Indian PM in bid to counter growing Chinese influence in Nepal | Asia Pacific

Indian PM in bid to counter growing Chinese influence in Nepal

Indian PM in bid to counter growing Chinese influence in Nepal

Updated 4 August 2014, 13:12 AEST

India's Prime Minister Narendra Modi is in Nepal on a two day official visit - the first time an Indian leader has done so, in seventeen years.

India hopes to build on its relationship with Nepal, at a time of China's rising influence over the Himalayan nation.
 
He's already offered Nepal one-billion dollars in loans to help build power plants and roads.
 

Presenter: Sen Lam

Speaker: Dr Iftekhar Ahmed Chowdhury, principal research fellow at the Institute of South Asian Studies, National University of Singapore.

CHOWDHURY: Well, it is important, of course, and Nepal in particular and the region in general, its foreign policy appears to have three concentric circles, first the region, second the emerging economies and the third, the more distant , but also relevant Americas and Europe.
 
There is no pecking order really, but he's let it known that the region comes first and within the region, of course, Nepal is an important component.
 
LAM: Indeed, and, of course, Mr Modi I understand is interested in promoting his initiative of economically integrating South Asia.

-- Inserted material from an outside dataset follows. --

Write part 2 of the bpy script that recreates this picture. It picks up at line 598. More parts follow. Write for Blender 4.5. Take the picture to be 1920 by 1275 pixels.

What sort of support might he find in Nepal?
 
CHOWDHURY: Well, his relations with Nepal or rather India's relations with Nepal have been fraught with some complexities. India has been seen to be slow to deliver on promises made, as on the Mahakali River treaty. Simply put, India is interested in water from Nepal and Nepal is interested in selling hydropower, the potential for which Nepal has not been able to tap fully. So these differing priorities will require some balancing, as Mr Narendra Modi will have to do with the rest of South Asia. So he is attempting to take the low hanging fruits first, Nepal being one of them. It's intricate, and as you have rightly said he's offered one billion dollars as credit and that is to support highways, infoways and transways. He is also fighting for space in Nepal with China, but this has to be done with a lot of deftness and dexterity, because China and India are also cooperating on another plane.
 
LAM: And, of course, Nepal, as you put it, is a low hanging fruit, but all this is against a backdrop of Nepali fears that joint ventures with India might led to a loss of sovereignty. How problematic might this be
 
CHOWDHURY: Well, this could be problematic, unless it's carefully handled. But Mr Modi also addressed the parliament yesterday and was the first foreign leader to do so and one of the things he said was that there will be no interference in Nepal's sovereignty. Of course, the proof of the pudding is in the eating, but as of now, the right kind of things are being said and it is, as far Mr Modi is concerned, so far, so good.
 
LAM: And, as you pointed out earlier. China has been increasing its presence in Nepal, such as hydro-power development. Has India been negligent in engaging its near neighbour, particularly previous Indian governments?
 
CHOWDHURY: Well, it wouldn't be correct to put it in that stark manner, but the fact remains that, for instance, with Nepal, relations have largely been conducted at bureaucratic levels earlier. Modi has raised it to the highest political level and he has made it a part of his overall foreign policy. So a good beginning has been made, but there are other important interlocutors in South Asia, there is Pakistan, there is Bangladesh, there is Sri Lanka, slightly more different ones and I think he's approaching step-by-step. He started with Bhutan, now it's Nepal and then I suppose it will spread around a little further.
 
LAM: And, Nepal may fit well into India's as you put it concentric circle pattern of foreign policy. But what should Nepal be extracting from India, in return for a closer relationship?
 
CHOWDHURY: Well, what Nepal is interested is in selling, in hydropower and getting India to support its hydropower project. There are huge potentials in Nepal and they have not been able to be developed and Nepal is also going to have to do some tricky balancing acts between China and India. Now, of course, Nepal is not new to it. This has gone on for decades on end. But now it's more complex, because at one level China and India are cooperating, at another level, they are competing. So there is going to be some interesting tai chi around competition and cooperation.